Peinó, robó y lo pescaron

Peinó, robó y lo pescaron

Por Daniel Balmaceda
En 1785, un suceso recurrente preocupaba al marqués de Loreto, virrey del Río de la Plata. En algunas importantes casas de la inquieta Buenos Aires estaban desapareciendo objetos de valor. Las primeras sospechas apuntaron a los pobres negros esclavos del vecindario porque existían precedentes: solía ocurrir que cada tanto un moreno robara para reunir dinero y así pagarse su libertad o la de un ser querido. Sin embargo, la teoría del negro amigo de lo ajeno comenzó a trastabillar porque los robos se sucedían en distintas casas, sin que aparentemente existiera relación entre ellas. ¿Se trataría de un grupo organizado? Las autoridades realizaron más de veinte detenciones, pero no daban con el autor o los autores de los robos.
Otro grupo sospechoso lo conformaba un puñado de jóvenes oficiales, demasiado arrogantes. Sin embargo, no había suficiente evidencia para incriminarlos, más allá de alguna acusación poco fundamentada.
El virrey dispuso que el capitán de dragones Manuel Cerrato se dedicara en forma exclusiva a resolver el caso del ladrón del vecindario. El capitán detective dedujo que se trataba de un delincuente serial. Cerrato estaba convencido de que el sujeto vivía en Buenos Aires y conocía los secretos de los vecinos, ya que en la mayoría de los casos se dirigía directamente a su botín, sin que ningún otro ambiente fuera violado.
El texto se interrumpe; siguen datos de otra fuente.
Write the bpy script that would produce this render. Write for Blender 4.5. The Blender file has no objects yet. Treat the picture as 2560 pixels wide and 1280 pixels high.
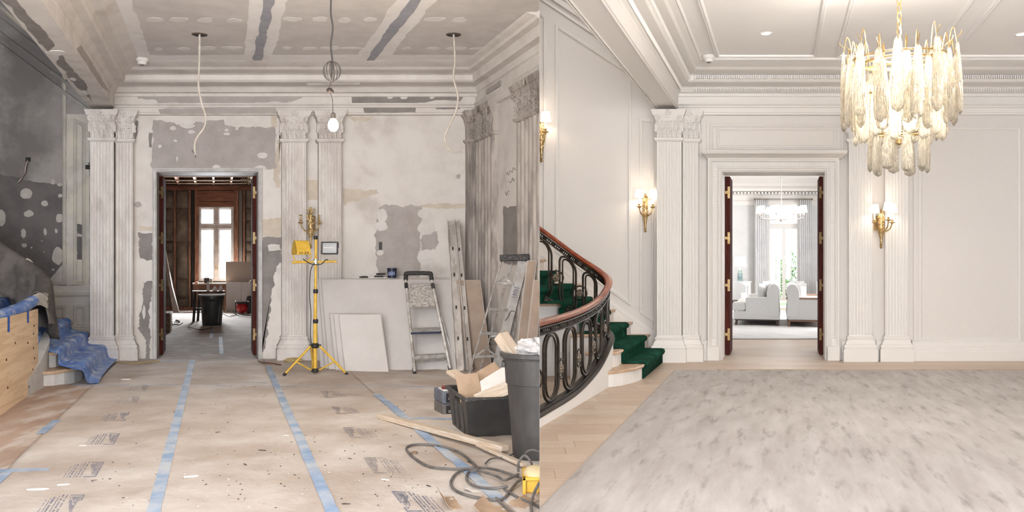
import bpy, bmesh, math, random
from mathutils import Vector, Matrix, noise as mnoise
PI = math.pi
SC = bpy.context.scene
COL = SC.collection

# ---------------------------------------------------------------- camera, world, light, exposure
F = 2200.0          # focal length in pixels of the 2560 x 1280 frame
EYE = 1.38          # eye height in metres
HZ = 652.0          # height of the horizon in the frame
cam = bpy.data.cameras.new('camera'); camo = bpy.data.objects.new('camera', cam); COL.objects.link(camo)
camo.location = (0, 0, EYE); camo.rotation_euler = (PI/2, 0, 0)
cam.sensor_width = 36.0; cam.lens = 36.0*F/2560; cam.shift_y = (HZ-640)/2560
cam.clip_start = .05; cam.clip_end = 300
SC.camera = camo
SC.view_settings.view_transform = 'Standard'
try: SC.view_settings.look = 'None'
except Exception: pass
SC.view_settings.gamma = 1.0; SC.view_settings.use_curve_mapping = False
SC.view_settings.exposure = 0.45
cy = SC.cycles
cy.max_bounces = 6; cy.diffuse_bounces = 4; cy.glossy_bounces = 3; cy.transmission_bounces = 6; cy.transparent_max_bounces = 8
cy.use_adaptive_sampling = True; cy.adaptive_threshold = .1; cy.adaptive_min_samples = 16; cy.blur_glossy = 1.0
wd = bpy.data.worlds.new('sky'); SC.world = wd; wd.use_nodes = True
bg = wd.node_tree.nodes['Background']; bg.inputs[0].default_value = (.93, .965, 1, 1); bg.inputs[1].default_value = 4.3
def area(name, loc, rot, sx, sy, power, col=(1, 1, 1)):
    l = bpy.data.lights.new(name, 'AREA'); l.shape = 'RECTANGLE'; l.size = sx; l.size_y = sy
    l.energy = power; l.color = col
    o = bpy.data.objects.new(name, l); COL.objects.link(o); o.location = loc; o.rotation_euler = rot
    return o
# fill lights added behind the camera, standing in for unseen, unbuilt front windows
area('front_fill_light', (-1.4, -2.2, 1.75), (PI/2, 0, math.radians(8)), 4.2, 3.1, 370, (.985, .99, 1))
area('front_fill_light', (2.6, -2.2, 1.75), (PI/2, 0, math.radians(-12)), 4.2, 3.1, 185, (.985, .992, 1))

# unseen fill lights added at the top of the two stairwells
area('stairwell_fill_light', (1.0, 10.4, 5.5), (0, 0, 0), 1.0, 2.6, 15, (1, .985, .96))
area('stairwell_fill_light', (-6.6, 9.0, 5.5), (0, 0, 0), 2.0, 3.0, 10, (1, .98, .95))

# ---------------------------------------------------------------- helpers
class Hall:
    """The two halls lie side by side and are oblique in plan: side walls, beams, seams run along (k, 1)."""
    def __init__(s, vp, side):
        s.vp = vp; s.k = (vp-1280)/F; s.side = side
    def P(s, u, v, z): return (u+s.k*v, v, z)
    def at(s, px, py, v): return ((px-s.vp)*v/F, v, EYE+(HZ-py)*v/F)     # measured point at depth v, hall coordinates
    def fl(s, px, py, z=0.0):                                             # measured point on the floor
        v = (EYE-z)*F/(py-HZ); return ((px-s.vp)*v/F, v, z)
    def U(s, px, v): return (px-s.vp)*v/F
HL = Hall(545.0, 'L'); HR = Hall(1955.0, 'R')
def W(px, py, v): return ((px-1280)*v/F, v, EYE+(HZ-py)*v/F)              # measured point at depth v, metres
def WF(px, py, z=0.0): v = (EYE-z)*F/(py-HZ); return ((px-1280)*v/F, v, z)
def ZZ(py, v): return EYE+(HZ-py)*v/F
CUTK = 69.0/F                                                              # the party wall between the halls: X = CUTK * Y

class MB:
    def __init__(s, xf=None): s.v = []; s.f = []; s.xf = xf
    def add(s, vs, fs):
        o = len(s.v)
        if s.xf: vs = [s.xf(*p) for p in vs]
        s.v += [tuple(p) for p in vs]; s.f += [tuple(i+o for i in q) for q in fs]; return s
    def box(s, x0, x1, y0, y1, z0, z1):
        return s.add([(x0,y0,z0),(x1,y0,z0),(x1,y1,z0),(x0,y1,z0),(x0,y0,z1),(x1,y0,z1),(x1,y1,z1),(x0,y1,z1)],
              [(0,3,2,1),(4,5,6,7),(0,1,5,4),(1,2,6,5),(2,3,7,6),(3,0,4,7)])
    def hexa(s, p): return s.add(p, [(0,3,2,1),(4,5,6,7),(0,1,5,4),(1,2,6,5),(2,3,7,6),(3,0,4,7)])
    def obox(s, c, size, M3):
        c = Vector(c); h = [q/2 for q in size]; vs = []
        for z in (-1,1):
            for x, y in ((-1,-1),(1,-1),(1,1),(-1,1)): vs.append(c+M3@Vector((x*h[0], y*h[1], z*h[2])))
        return s.hexa(vs)
    def bar(s, a, b, w, h, up=(0,0,1)):
        a = Vector(a); b = Vector(b); t = (b-a).normalized(); up = Vector(up)
        if abs(t.dot(up)) > .98: up = Vector((0,1,0))
        x = t.cross(up).normalized(); y = x.cross(t).normalized(); vs = []
        for p in (a, b):
            for i, j in ((-1,-1),(1,-1),(1,1),(-1,1)): vs.append(p+x*(i*w/2)+y*(j*h/2))
        return s.add(vs, [(0,1,2,3),(7,6,5,4),(0,4,5,1),(1,5,6,2),(2,6,7,3),(3,7,4,0)])
    def tube(s, pts, r, n=8, closed=False, cap=True):
        P = [Vector(p) for p in pts]; m = len(P)
        R = r if isinstance(r, (list, tuple)) else [r]*m
        vs = []; fs = []; nx = None
        for i in range(m):
            if closed: t = P[(i+1) % m]-P[i-1]
            else: t = P[min(i+1, m-1)]-P[max(i-1, 0)]
            t = t.normalized() if t.length > 1e-9 else Vector((0,0,1))
            if nx is None:
                a = Vector((0,0,1)) if abs(t.z) < .9 else Vector((1,0,0)); nx = t.cross(a).normalized()
            nx = (nx-t*nx.dot(t)); nx = nx.normalized() if nx.length > 1e-6 else t.orthogonal().normalized()
            ny = t.cross(nx)
            for k in range(n):
                a = 2*PI*k/n; vs.append(P[i]+nx*(math.cos(a)*R[i])+ny*(math.sin(a)*R[i]))
        for i in range(m if closed else m-1):
            j = (i+1) % m
            for k in range(n): l = (k+1) % n; fs.append((i*n+k, i*n+l, j*n+l, j*n+k))
        if cap and not closed: fs.append(tuple(range(n-1,-1,-1))); fs.append(tuple((m-1)*n+k for k in range(n)))
        return s.add(vs, fs)
    def lathe(s, prof, n=16, c=(0,0,0), M3=None, a0=0, a1=2*PI, cap=True):
        c = Vector(c); vs = []; fs = []; m = len(prof); full = abs(a1-a0-2*PI) < 1e-6; k2 = n if full else n+1
        for r, z in prof:
            for k in range(k2):
                a = a0+(a1-a0)*k/n; q = Vector((r*math.cos(a), r*math.sin(a), z)); vs.append(c+(M3@q if M3 else q))
        for i in range(m-1):
            for k in range(n): l = (k+1) % k2; fs.append((i*k2+k, i*k2+l, (i+1)*k2+l, (i+1)*k2+k))
        if cap:
            if prof[0][0] > 1e-5: fs.append(tuple(range(k2-1,-1,-1)))
            if prof[-1][0] > 1e-5: fs.append(tuple((m-1)*k2+k for k in range(k2)))
        return s.add(vs, fs)
    def ball(s, c, r, n=10, m=6, M3=None):
        rx = r if isinstance(r, (tuple, list)) else (r, r, r); c = Vector(c); vs = []; fs = []
        for i in range(m+1):
            t = PI*i/m
            for k in range(n):
                a = 2*PI*k/n; q = Vector((rx[0]*math.sin(t)*math.cos(a), rx[1]*math.sin(t)*math.sin(a), rx[2]*math.cos(t)))
                vs.append(c+(M3@q if M3 else q))
        for i in range(m):
            for k in range(n): l = (k+1) % n; fs.append((i*n+k, (i+1)*n+k, (i+1)*n+l, i*n+l))
        return s.add(vs, fs)
    def prism(s, poly, a, b, fn):
        """poly: list of (p, q); fn(p, q, t) -> point; extruded from t = a to t = b"""
        n = len(poly); vs = [fn(p, q, a) for p, q in poly]+[fn(p, q, b) for p, q in poly]
        fs = [tuple(range(n-1,-1,-1)), tuple(range(n, 2*n))]+[(i, (i+1) % n, n+(i+1) % n, n+i) for i in range(n)]
        return s.add(vs, fs)
    def strip(s, prof, rails, closed=False):
        """skin a profile along rails: rails is a list of functions/frames fn(p, q)->point"""
        n = len(prof); vs = []; fs = []
        for fr in rails: vs += [fr(p, q) for p, q in prof]
        for i in range(len(rails)-1):
            for k in range(n if closed else n-1):
                l = (k+1) % n; fs.append((i*n+k, i*n+l, (i+1)*n+l, (i+1)*n+k))
        if closed: fs.append(tuple(range(n-1,-1,-1))); fs.append(tuple((len(rails)-1)*n+k for k in range(n)))
        return s.add(vs, fs)
    def sheet(s, fn, nu, nv, th=None):
        """grid surface fn(i/nu, j/nv)->point; th(point offset) gives it thickness downward along th vector"""
        vs = [fn(i/nu, j/nv) for j in range(nv+1) for i in range(nu+1)]; w = nu+1
        fs = [(j*w+i, j*w+i+1, (j+1)*w+i+1, (j+1)*w+i) for j in range(nv) for i in range(nu)]
        if th is not None:
            o = len(vs); t = Vector(th); vs = vs+[Vector(p)+t for p in vs]
            fs = fs+[tuple(o+k for k in reversed(q)) for q in fs]
            ring = [i for i in range(nu+1)]+[j*w+nu for j in range(1, nv+1)]+[nv*w+i for i in range(nu-1,-1,-1)]+[j*w for j in range(nv-1,0,-1)]
            for a, b in zip(ring, ring[1:]+ring[:1]): fs.append((a, o+a, o+b, b))
        return s.add(vs, fs)
    def build(s, name, mat, parent=None, world=False, clip=None, smooth=False, bevel=0, norm=True, seg=1):
        return make(name, s.v, s.f, mat, parent, world, clip, smooth, bevel, norm, seg)

def wm(o):
    if o is None: return Matrix.Identity(4)
    return wm(o.parent) @ o.matrix_basis
def make(name, vs, fs, mat, parent=None, world=False, clip=None, smooth=False, bevel=0, norm=True, seg=1):
    me = bpy.data.meshes.new(name); me.from_pydata([tuple(p) for p in vs], [], fs)
    if parent is not None and world: me.transform(wm(parent).inverted())
    if clip or norm:
        bm = bmesh.new(); bm.from_mesh(me)
        if clip:
            Mp = wm(parent) if parent is not None else Matrix.Identity(4)
            off = -.00004 if clip == 'L' else .00004
            co = Mp.inverted() @ Vector((off, 0, 0)); nn = Mp.inverted().to_3x3() @ Vector((1, -CUTK, 0)).normalized()
            if clip == 'R': nn = -nn
            r = bmesh.ops.bisect_plane(bm, geom=bm.verts[:]+bm.edges[:]+bm.faces[:], plane_co=co, plane_no=nn, clear_outer=True)
            ed = [e for e in r['geom_cut'] if isinstance(e, bmesh.types.BMEdge) and e.is_boundary]
            if ed:
                try: bmesh.ops.holes_fill(bm, edges=ed, sides=0)
                except Exception: pass
        if norm and len(bm.faces): bmesh.ops.recalc_face_normals(bm, faces=bm.faces[:])
        bm.to_mesh(me); bm.free()
    o = bpy.data.objects.new(name, me); COL.objects.link(o)
    if mat: me.materials.append(mat)
    if parent is None and len(me.vertices):
        xs = [v.co.x for v in me.vertices]; ys = [v.co.y for v in me.vertices]; zs = [v.co.z for v in me.vertices]
        c = Vector(((min(xs)+max(xs))/2, (min(ys)+max(ys))/2, min(zs)))
        me.transform(Matrix.Translation(-c)); o.location = c
    if smooth:
        me.shade_smooth()
        try: me.set_sharp_from_angle(angle=math.radians(38))
        except Exception: pass
    if bevel:
        b = o.modifiers.new('bevel', 'BEVEL'); b.width = bevel; b.segments = seg; b.limit_method = 'ANGLE'; b.angle_limit = .6
    o.parent = parent
    return o
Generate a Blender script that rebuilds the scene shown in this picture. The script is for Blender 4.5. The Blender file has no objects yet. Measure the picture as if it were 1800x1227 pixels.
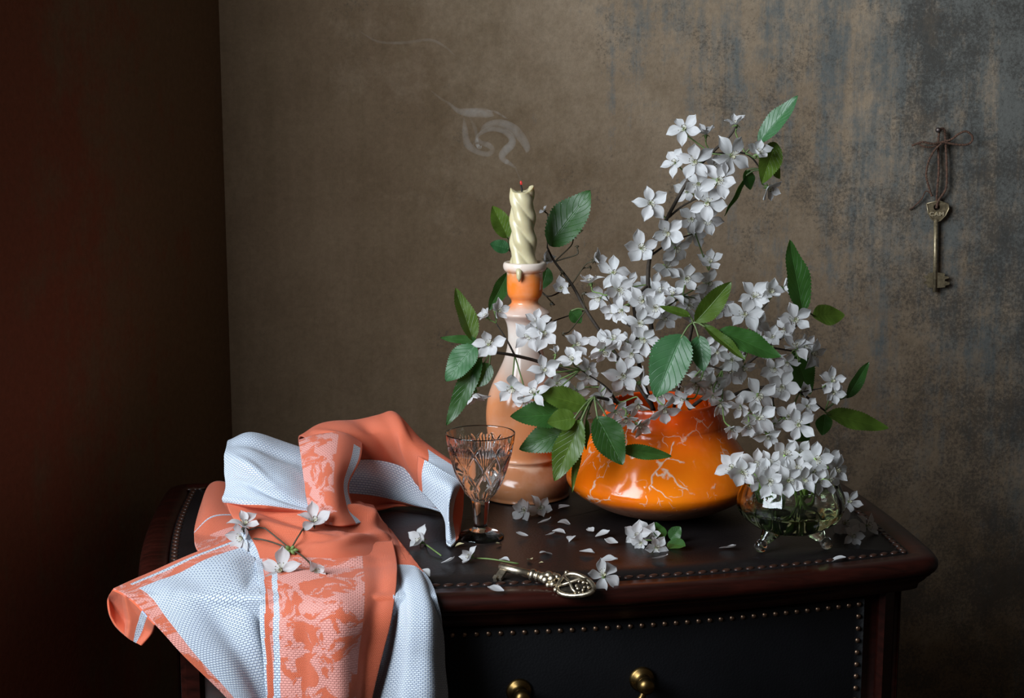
import bpy, math, random
import numpy as np
from mathutils import Vector, Matrix, noise
random.seed(7)
PI = math.pi
scene = bpy.context.scene
col = scene.collection

# ------------------------------------------------------------------ camera
TZ = 0.70                      # height of the chest top
F = 2700.0                     # focal length in pixels of the 1800 px frame
PITCH = math.atan((613.5 - 150.0) / F)
CAM = Vector((0, 0, TZ + 0.36))
cd = bpy.data.cameras.new('camera'); cd.sensor_width = 36; cd.lens = F / 1800 * 36
cd.clip_start = 0.02
cam = bpy.data.objects.new('camera', cd); col.objects.link(cam)
cam.location = CAM; cam.rotation_euler = (PI / 2 - PITCH, 0, 0)
scene.camera = cam

# ------------------------------------------------------------------ world, light, exposure
w = bpy.data.worlds.new('world'); scene.world = w; w.use_nodes = True
bg = w.node_tree.nodes['Background']
bg.inputs[0].default_value = (1.0, 0.86, 0.74, 1); bg.inputs[1].default_value = 0.05
ld = bpy.data.lights.new('window_light', 'AREA'); ld.shape = 'RECTANGLE'
ld.size = 0.62; ld.size_y = 0.8; ld.energy = 15; ld.color = (0.84, 0.93, 1.0); ld.spread = math.radians(130)
lo = bpy.data.objects.new('window_light', ld); col.objects.link(lo)
lo.location = (-0.66, 0.55, 1.36)
lo.rotation_euler = (Vector((0.30, 1.36, 1.10)) - Vector(lo.location)).to_track_quat('-Z', 'Y').to_euler()
vs = scene.view_settings
scene.display_settings.display_device = 'sRGB'
vs.view_transform = 'Standard'; vs.look = 'None'; vs.exposure = 0.0; vs.gamma = 1.0; vs.use_curve_mapping = False
scene.cycles.use_denoising = True
scene.cycles.max_bounces = 14; scene.cycles.transmission_bounces = 12; scene.cycles.transparent_max_bounces = 16
scene.cycles.caustics_reflective = False; scene.cycles.caustics_refractive = False
scene.cycles.blur_glossy = 0.5
scene.cycles.sample_clamp_indirect = 4.0

# ------------------------------------------------------------------ pixel -> place helpers (1800 x 1227 frame)
_cp, _sp = math.cos(PITCH), math.sin(PITCH)
def ray(px, py):
    x = (px - 900) / F; y = (613.5 - py) / F
    return Vector((x, _cp + y * _sp, y * _cp - _sp))
def at(px, py, Y):
    d = ray(px, py); return CAM + d * (Y / d.y)
def on(px, py, z=0.0):
    d = ray(px, py); return CAM + d * ((TZ + z - CAM.z) / d.z)
def mpp(Y): return Y / (F * _cp)            # metres per pixel at depth Y (near enough)
TOCAM = Vector((0, -_cp, _sp)); UP = Vector((0, _sp, _cp)); RIGHT = Vector((1, 0, 0))
def face(fx, fy):
    s = fx * fx + fy * fy
    if s > .97: k = math.sqrt(.97 / s); fx *= k; fy *= k; s = .97
    return (RIGHT * fx + UP * fy + TOCAM * math.sqrt(1 - s)).normalized()

# ------------------------------------------------------------------ object helpers
WM = {}
def add(name, me, mat=None, parent=None, M=None):
    o = bpy.data.objects.new(name, me); col.objects.link(o)
    M = M.copy() if M is not None else Matrix.Identity(4)
    if parent is not None:
        o.parent = parent; o.matrix_parent_inverse = WM[parent].inverted()
    o.matrix_basis = M; WM[o] = M
    if mat is not None and me is not None:
        for m in (mat if isinstance(mat, (list, tuple)) else [mat]):
            if m.name not in me.materials: me.materials.append(m)
    return o
def tag(o, label, cat, group=None, kind=None):
    o['label'] = label; o['category'] = cat
    if group: o['group'] = group
    if kind: o['kind'] = kind
    return o
def empty(name, loc, label, cat, group=None):
    o = add(name, None, M=Matrix.Translation(loc)); o.empty_display_size = .02
    return tag(o, label, cat, group)
def mesh(name, v, f, smooth=True, uv=None):
    me = bpy.data.meshes.new(name); me.from_pydata([tuple(p) for p in v], [], f); me.update()
    if smooth: me.polygons.foreach_set('use_smooth', [True] * len(me.polygons))
    if uv is not None:
        l = me.uv_layers.new(name='UVMap'); arr = np.empty(len(me.loops) * 2, np.float32)
        vi = np.empty(len(me.loops), np.int32); me.loops.foreach_get('vertex_index', vi)
        arr[:] = np.asarray(uv, np.float32)[vi].ravel(); l.data.foreach_set('uv', arr)
    return me
class MB:
    def __init__(s): s.v = []; s.f = []
    def put(s, v, f):
        n = len(s.v); s.v += [Vector(p) for p in v]; s.f += [tuple(i + n for i in q) for q in f]; return s
    def tube(s, pts, rad, n=8, cap=True, flat=1.0):
        pts = [Vector(p) for p in pts]; k = len(pts)
        if not hasattr(rad, '__len__'): rad = [rad] * k
        t0 = (pts[1] - pts[0]).normalized(); a = t0.orthogonal().normalized(); v = []; f = []
        for i, p in enumerate(pts):
            t = (pts[min(i + 1, k - 1)] - pts[max(i - 1, 0)])
            t = t.normalized() if t.length > 1e-9 else t0
            a = (a - t * a.dot(t)); a = a.normalized() if a.length > 1e-6 else t.orthogonal().normalized()
            b = t.cross(a)
            for j in range(n):
                q = 2 * PI * j / n; v.append(p + (a * math.cos(q) + b * math.sin(q) * flat) * rad[i])
        for i in range(k - 1):
            for j in range(n):
                j2 = (j + 1) % n; f.append((i * n + j, i * n + j2, (i + 1) * n + j2, (i + 1) * n + j))
        if cap: f.append(tuple(range(n))[::-1]); f.append(tuple((k - 1) * n + j for j in range(n)))
        return s.put(v, f)
    def lathe(s, prof, n=48, M=None, rf=None):
        v = []; f = []; k = len(prof)
        for i, (r, z) in enumerate(prof):
            for j in range(n):
                q = 2 * PI * j / n; rr = r if rf is None else rf(r, z, q, i)
                p = Vector((rr * math.cos(q), rr * math.sin(q), z)); v.append(M @ p if M else p)
        for i in range(k - 1):
            for j in range(n):
                j2 = (j + 1) % n; f.append((i * n + j, i * n + j2, (i + 1) * n + j2, (i + 1) * n + j))
        f.append(tuple(range(n))[::-1]); f.append(tuple((k - 1) * n + j for j in range(n)))
        return s.put(v, f)
    def ball(s, c, r, nu=10, nv=7, sc=(1, 1, 1)):
        c = Vector(c); prof = []
        v = []; f = []
        for i in range(1, nv):
            t = PI * i / nv
            for j in range(nu):
                q = 2 * PI * j / nu
                v.append(c + Vector((math.sin(t) * math.cos(q) * r * sc[0], math.sin(t) * math.sin(q) * r * sc[1], -math.cos(t) * r * sc[2])))
        for i in range(nv - 2):
            for j in range(nu):
                j2 = (j + 1) % nu; f.append((i * nu + j, i * nu + j2, (i + 1) * nu + j2, (i + 1) * nu + j))
        n0 = len(v); v += [c - Vector((0, 0, r * sc[2])), c + Vector((0, 0, r * sc[2]))]
        for j in range(nu):
            j2 = (j + 1) % nu; f.append((n0, j2, j)); f.append((n0 + 1, (nv - 2) * nu + j, (nv - 2) * nu + j2))
        return s.put(v, f)
    def box(s, lo_, hi_):
        (a, b, c), (d, e, g) = lo_, hi_
        return s.put([(a, b, c), (d, b, c), (d, e, c), (a, e, c), (a, b, g), (d, b, g), (d, e, g), (a, e, g)],
                     [(3, 2, 1, 0), (4, 5, 6, 7), (0, 1, 5, 4), (1, 2, 6, 5), (2, 3, 7, 6), (3, 0, 4, 7)])
    def xf(s, M): s.v = [M @ p for p in s.v]; return s
    def build(s, name, mat, parent=None, M=None, smooth=True, local=None):
        """verts are in world space when local is given (the origin to use), else local to M"""
        if local is not None:
            Mi = local.inverted(); s.v = [Mi @ p for p in s.v]; M = local
        return add(name, mesh(name, s.v, s.f, smooth), mat, parent, M)
def crom(P, n):
    """Catmull-Rom through the points P -> n samples"""
    P = [np.array(p, float) for p in P]; P = [2 * P[0] - P[1]] + P + [2 * P[-1] - P[-2]]; k = len(P) - 3; out = []
    for i in range(n):
        t = i / (n - 1) * k; s = min(int(t), k - 1); t -= s; a, b, c, d = P[s:s + 4]
        out.append(.5 * (2 * b + (c - a) * t + (2 * a - 5 * b + 4 * c - d) * t * t + (3 * b - a - 3 * c + d) * t ** 3))
    return out
def frame(origin, z, xhint=None):
    z = z.normalized(); xh = Vector(xhint) if xhint is not None else Vector((0, 0, 1))
    x = xh - z * xh.dot(z)
    if x.length < 1e-4: x = z.orthogonal()
    x.normalize(); y = z.cross(x)
    M = Matrix((x, y, z)).transposed().to_4x4(); M.translation = origin; return M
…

Tenía que encontrar un nexo común a todos los damnificados. Luego de recorrer algunas casas, indagando acerca de las personas que las frecuentaban, apareció el denominador común: el hombre que había logrado preocupar a todos se llamaba monsieur Jean Antoine Levant y era el peluquero más importante de Buenos Aires.
Había llegado de Francia y aseguraba que provenía de una familia aristocrática venida a menos. Levant era muy querido no sólo por su capacidad con las tijeras y los peines, sino porque daba charlas muy cultas a sus clientes y clientas mientras se ocupaba de sus pelucas y sus cabezas. Incluso, para amenizar el tiempo de secado de pelo solía deleitarlos con lecturas de libros que llevaba de su propia biblioteca. Sus pomadas y perfumes eran muy requeridos. En aquel tiempo, los peluqueros sólo atendían en las casas de sus clientes, por lo tanto, Levant conocía las salas, los cuartos y, por supuesto, los secretos de las familias. En muchos casos, el francés oficiaba de Cupido: llevaba y traía cartas de novios a señoritas un tanto vigiladas.
Acorralado por Cerrato, Levant confesó, devolvió lo robado en varias casas y esperó el veredicto de la justicia. En la sala del Cabildo se discutió si había que deportarlo a Carmen de Patagones, a las Islas Malvinas o a Cartagena, en España. Se optó por España.
Pero antes de enviarlo le dieron un castigo ejemplar: lo pasearon en un burro -las manos del ladrón estaban atadas en su espalda- por las calles de la ciudad, acompañado de un pregonero que anunciaba sus delitos. Los vecinos lo insultaron un largo rato. El exquisito peluquero de Buenos Aires fue despachado en el primer barco disponible.